Please set the lines down again exactly, from the top of the entries through the line that contains "return J, root".

========================

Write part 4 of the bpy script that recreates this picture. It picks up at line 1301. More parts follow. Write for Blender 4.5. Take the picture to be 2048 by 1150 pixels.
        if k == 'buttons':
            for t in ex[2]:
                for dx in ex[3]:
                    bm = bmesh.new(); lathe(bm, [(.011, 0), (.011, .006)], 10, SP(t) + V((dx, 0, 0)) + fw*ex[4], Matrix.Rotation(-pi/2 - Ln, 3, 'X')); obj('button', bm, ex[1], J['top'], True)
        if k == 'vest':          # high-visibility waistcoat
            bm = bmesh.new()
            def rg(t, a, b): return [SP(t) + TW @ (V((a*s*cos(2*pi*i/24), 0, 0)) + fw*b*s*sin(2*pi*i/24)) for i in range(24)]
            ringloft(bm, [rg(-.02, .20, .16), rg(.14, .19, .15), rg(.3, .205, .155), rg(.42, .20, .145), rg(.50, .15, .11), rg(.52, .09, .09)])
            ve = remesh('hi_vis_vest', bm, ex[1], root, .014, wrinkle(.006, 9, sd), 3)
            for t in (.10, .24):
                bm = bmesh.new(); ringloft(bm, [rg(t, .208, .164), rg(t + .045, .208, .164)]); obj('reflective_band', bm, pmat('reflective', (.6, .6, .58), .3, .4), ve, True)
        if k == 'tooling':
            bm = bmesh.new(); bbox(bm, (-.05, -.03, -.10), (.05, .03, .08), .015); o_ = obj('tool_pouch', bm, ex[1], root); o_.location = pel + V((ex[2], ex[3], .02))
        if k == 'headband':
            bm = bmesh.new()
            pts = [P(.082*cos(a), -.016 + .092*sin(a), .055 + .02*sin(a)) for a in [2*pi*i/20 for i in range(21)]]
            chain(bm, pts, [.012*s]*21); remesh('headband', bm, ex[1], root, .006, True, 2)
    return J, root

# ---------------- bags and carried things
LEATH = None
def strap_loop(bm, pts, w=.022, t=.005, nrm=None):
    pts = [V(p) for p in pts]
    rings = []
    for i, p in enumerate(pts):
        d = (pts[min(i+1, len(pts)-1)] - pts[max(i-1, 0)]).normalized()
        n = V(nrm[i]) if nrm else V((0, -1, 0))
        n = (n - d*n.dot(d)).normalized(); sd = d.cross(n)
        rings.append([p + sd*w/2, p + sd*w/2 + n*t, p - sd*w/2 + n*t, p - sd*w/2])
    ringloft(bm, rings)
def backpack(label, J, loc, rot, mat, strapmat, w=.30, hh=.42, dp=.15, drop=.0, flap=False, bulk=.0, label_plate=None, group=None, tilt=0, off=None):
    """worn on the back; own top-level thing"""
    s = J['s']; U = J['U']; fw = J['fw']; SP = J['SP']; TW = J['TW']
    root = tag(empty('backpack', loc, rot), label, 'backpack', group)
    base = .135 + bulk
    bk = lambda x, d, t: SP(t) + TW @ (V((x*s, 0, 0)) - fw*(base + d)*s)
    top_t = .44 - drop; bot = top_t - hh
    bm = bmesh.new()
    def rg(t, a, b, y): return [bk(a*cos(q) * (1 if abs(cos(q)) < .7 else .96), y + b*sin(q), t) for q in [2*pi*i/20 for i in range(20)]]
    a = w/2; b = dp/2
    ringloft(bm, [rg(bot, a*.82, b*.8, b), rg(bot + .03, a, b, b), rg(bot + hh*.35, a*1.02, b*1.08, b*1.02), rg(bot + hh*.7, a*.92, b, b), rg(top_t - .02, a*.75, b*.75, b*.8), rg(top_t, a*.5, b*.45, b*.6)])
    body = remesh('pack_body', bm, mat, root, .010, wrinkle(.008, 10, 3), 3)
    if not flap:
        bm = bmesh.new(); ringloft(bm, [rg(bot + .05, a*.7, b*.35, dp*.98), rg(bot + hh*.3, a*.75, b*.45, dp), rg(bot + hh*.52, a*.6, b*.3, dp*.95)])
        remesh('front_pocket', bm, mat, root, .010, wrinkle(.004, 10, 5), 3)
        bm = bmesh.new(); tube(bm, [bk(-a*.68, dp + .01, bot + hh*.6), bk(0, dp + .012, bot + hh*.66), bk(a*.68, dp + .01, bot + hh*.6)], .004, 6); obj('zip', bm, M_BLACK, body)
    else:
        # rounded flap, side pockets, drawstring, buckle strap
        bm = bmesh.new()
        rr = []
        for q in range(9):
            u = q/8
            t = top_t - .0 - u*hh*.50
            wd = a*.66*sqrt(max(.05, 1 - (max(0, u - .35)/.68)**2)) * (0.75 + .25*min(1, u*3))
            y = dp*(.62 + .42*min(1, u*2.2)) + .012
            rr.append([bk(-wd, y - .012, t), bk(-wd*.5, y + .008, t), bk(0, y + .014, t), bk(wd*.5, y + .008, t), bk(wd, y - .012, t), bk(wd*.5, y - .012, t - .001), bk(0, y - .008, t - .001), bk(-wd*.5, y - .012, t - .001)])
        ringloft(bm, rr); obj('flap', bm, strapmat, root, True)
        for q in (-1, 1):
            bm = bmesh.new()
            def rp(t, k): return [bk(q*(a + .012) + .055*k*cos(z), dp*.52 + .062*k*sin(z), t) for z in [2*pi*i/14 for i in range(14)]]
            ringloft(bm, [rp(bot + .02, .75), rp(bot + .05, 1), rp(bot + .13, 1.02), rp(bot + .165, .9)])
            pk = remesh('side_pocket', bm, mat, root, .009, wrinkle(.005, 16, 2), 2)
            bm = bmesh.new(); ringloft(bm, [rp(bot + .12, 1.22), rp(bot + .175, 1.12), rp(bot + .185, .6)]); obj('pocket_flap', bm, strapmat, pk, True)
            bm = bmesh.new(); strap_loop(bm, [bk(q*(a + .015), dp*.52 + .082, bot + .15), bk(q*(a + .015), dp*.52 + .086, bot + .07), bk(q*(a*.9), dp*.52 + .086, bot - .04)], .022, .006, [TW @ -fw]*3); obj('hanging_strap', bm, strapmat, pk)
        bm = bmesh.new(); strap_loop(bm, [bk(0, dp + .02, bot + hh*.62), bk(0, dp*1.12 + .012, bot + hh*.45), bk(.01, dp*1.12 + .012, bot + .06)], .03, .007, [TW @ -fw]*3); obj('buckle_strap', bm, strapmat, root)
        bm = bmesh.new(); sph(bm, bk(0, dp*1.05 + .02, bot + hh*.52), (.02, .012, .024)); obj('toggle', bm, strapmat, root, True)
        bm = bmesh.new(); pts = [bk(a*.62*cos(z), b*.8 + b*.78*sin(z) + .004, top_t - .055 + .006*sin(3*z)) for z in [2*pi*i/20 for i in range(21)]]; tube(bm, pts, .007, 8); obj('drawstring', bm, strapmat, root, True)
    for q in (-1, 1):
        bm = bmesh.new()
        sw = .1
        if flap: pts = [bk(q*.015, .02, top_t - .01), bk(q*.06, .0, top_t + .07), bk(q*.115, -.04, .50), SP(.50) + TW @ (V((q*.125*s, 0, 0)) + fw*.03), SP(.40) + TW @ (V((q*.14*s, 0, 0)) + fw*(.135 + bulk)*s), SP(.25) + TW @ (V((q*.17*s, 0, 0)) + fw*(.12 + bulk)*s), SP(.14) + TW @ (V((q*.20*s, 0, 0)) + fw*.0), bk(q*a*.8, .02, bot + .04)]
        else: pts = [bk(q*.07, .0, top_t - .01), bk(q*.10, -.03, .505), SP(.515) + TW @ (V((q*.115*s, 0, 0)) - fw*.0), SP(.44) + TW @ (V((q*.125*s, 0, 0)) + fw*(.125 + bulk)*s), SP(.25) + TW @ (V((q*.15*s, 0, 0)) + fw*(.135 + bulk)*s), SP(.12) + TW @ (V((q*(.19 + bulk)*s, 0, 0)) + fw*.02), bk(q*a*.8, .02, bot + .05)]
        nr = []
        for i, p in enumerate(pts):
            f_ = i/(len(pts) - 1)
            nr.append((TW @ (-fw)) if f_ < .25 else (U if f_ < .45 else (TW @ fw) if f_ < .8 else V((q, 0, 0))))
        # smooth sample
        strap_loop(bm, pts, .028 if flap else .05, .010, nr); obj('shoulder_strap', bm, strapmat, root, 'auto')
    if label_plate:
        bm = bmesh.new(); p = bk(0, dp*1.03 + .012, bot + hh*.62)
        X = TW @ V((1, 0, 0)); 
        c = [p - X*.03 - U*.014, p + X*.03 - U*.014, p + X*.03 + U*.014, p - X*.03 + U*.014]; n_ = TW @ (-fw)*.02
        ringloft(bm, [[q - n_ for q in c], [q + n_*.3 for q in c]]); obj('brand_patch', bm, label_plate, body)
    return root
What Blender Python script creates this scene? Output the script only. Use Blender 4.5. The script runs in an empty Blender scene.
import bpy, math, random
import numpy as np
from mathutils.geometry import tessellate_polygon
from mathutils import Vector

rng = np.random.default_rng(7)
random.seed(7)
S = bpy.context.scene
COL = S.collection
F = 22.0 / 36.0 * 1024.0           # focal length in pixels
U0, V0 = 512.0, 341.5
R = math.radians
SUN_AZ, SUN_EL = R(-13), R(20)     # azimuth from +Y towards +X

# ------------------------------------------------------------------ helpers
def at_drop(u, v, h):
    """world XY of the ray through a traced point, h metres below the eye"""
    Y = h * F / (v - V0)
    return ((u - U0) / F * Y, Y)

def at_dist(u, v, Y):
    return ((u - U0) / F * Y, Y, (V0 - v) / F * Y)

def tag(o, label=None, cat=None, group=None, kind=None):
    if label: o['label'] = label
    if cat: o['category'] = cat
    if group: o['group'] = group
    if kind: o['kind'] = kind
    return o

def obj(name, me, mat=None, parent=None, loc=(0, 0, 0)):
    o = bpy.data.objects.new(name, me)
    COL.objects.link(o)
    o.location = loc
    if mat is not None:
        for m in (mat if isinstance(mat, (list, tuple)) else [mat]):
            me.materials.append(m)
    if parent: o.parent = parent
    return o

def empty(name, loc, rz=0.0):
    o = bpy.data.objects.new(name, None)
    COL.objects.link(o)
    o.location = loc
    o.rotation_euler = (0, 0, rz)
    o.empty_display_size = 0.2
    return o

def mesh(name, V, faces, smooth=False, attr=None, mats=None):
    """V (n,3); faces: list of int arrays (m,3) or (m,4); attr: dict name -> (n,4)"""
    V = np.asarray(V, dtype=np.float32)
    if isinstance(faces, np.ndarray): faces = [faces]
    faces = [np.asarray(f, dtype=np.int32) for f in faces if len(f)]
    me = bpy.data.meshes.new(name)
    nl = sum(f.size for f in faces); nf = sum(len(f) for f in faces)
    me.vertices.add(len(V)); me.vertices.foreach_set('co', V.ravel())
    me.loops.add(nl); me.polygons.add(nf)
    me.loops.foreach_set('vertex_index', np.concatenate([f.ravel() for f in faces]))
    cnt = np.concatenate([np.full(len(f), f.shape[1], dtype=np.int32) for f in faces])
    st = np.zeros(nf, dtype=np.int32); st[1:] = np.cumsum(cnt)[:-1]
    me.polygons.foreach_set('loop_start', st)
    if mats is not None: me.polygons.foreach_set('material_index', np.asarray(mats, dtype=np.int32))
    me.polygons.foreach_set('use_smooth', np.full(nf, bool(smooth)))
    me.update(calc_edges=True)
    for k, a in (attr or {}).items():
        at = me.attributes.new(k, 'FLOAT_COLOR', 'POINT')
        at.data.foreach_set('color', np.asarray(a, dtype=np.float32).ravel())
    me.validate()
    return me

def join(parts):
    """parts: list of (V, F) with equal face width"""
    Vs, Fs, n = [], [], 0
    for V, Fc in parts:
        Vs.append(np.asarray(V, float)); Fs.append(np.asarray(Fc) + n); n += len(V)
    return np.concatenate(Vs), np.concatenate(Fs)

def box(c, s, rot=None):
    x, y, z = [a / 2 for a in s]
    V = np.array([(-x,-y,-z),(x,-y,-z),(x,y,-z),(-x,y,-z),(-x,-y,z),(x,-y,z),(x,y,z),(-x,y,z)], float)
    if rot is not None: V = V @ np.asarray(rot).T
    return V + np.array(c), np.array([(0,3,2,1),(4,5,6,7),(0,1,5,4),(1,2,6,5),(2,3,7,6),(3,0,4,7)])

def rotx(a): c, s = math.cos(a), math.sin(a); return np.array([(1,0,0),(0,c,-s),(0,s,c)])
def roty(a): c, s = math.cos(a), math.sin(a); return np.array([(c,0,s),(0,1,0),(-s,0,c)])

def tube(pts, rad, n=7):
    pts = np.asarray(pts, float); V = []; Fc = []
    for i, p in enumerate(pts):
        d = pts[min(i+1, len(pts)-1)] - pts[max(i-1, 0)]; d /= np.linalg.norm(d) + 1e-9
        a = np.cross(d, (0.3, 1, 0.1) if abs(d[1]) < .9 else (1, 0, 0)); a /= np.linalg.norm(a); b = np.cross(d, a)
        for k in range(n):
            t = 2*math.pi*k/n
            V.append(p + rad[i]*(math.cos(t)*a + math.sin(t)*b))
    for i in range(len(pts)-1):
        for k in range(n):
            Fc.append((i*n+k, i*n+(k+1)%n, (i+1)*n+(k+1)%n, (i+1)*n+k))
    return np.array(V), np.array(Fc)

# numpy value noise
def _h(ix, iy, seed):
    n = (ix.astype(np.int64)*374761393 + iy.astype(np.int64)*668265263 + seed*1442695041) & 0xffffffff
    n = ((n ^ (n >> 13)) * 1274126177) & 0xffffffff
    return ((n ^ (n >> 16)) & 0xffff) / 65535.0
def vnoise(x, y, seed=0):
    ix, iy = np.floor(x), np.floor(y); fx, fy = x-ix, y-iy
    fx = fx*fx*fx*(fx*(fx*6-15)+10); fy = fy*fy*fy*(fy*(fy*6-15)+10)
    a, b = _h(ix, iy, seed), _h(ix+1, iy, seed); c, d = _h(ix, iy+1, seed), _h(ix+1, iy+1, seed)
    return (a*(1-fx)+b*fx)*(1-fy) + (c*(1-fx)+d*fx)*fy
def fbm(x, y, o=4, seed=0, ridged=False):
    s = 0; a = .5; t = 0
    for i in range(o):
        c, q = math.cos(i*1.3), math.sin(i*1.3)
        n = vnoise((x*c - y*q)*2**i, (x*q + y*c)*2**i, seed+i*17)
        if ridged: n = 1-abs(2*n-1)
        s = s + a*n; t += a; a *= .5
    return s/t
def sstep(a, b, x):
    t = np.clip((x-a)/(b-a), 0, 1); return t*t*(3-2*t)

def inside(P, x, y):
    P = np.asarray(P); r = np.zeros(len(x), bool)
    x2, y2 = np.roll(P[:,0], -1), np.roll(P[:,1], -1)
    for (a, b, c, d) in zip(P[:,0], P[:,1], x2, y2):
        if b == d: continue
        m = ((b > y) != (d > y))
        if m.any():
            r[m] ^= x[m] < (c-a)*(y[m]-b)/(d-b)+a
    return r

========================

• _Response for this exercise_:
Write part 4 of the bpy script that recreates this picture. It picks up at line 1301. More parts follow. Write for Blender 4.5. Take the picture to be 2048 by 1150 pixels.
        if k == 'buttons':
            for t in ex[2]:
                for dx in ex[3]:
                    bm = bmesh.new(); lathe(bm, [(.011, 0), (.011, .006)], 10, SP(t) + V((dx, 0, 0)) + fw*ex[4], Matrix.Rotation(-pi/2 - Ln, 3, 'X')); obj('button', bm, ex[1], J['top'], True)
        if k == 'vest':          # high-visibility waistcoat
            bm = bmesh.new()
            def rg(t, a, b): return [SP(t) + TW @ (V((a*s*cos(2*pi*i/24), 0, 0)) + fw*b*s*sin(2*pi*i/24)) for i in range(24)]
            ringloft(bm, [rg(-.02, .20, .16), rg(.14, .19, .15), rg(.3, .205, .155), rg(.42, .20, .145), rg(.50, .15, .11), rg(.52, .09, .09)])
            ve = remesh('hi_vis_vest', bm, ex[1], root, .014, wrinkle(.006, 9, sd), 3)
            for t in (.10, .24):
                bm = bmesh.new(); ringloft(bm, [rg(t, .208, .164), rg(t + .045, .208, .164)]); obj('reflective_band', bm, pmat('reflective', (.6, .6, .58), .3, .4), ve, True)
        if k == 'tooling':
            bm = bmesh.new(); bbox(bm, (-.05, -.03, -.10), (.05, .03, .08), .015); o_ = obj('tool_pouch', bm, ex[1], root); o_.location = pel + V((ex[2], ex[3], .02))
        if k == 'headband':
            bm = bmesh.new()
            pts = [P(.082*cos(a), -.016 + .092*sin(a), .055 + .02*sin(a)) for a in [2*pi*i/20 for i in range(21)]]
            chain(bm, pts, [.012*s]*21); remesh('headband', bm, ex[1], root, .006, True, 2)
    return J, root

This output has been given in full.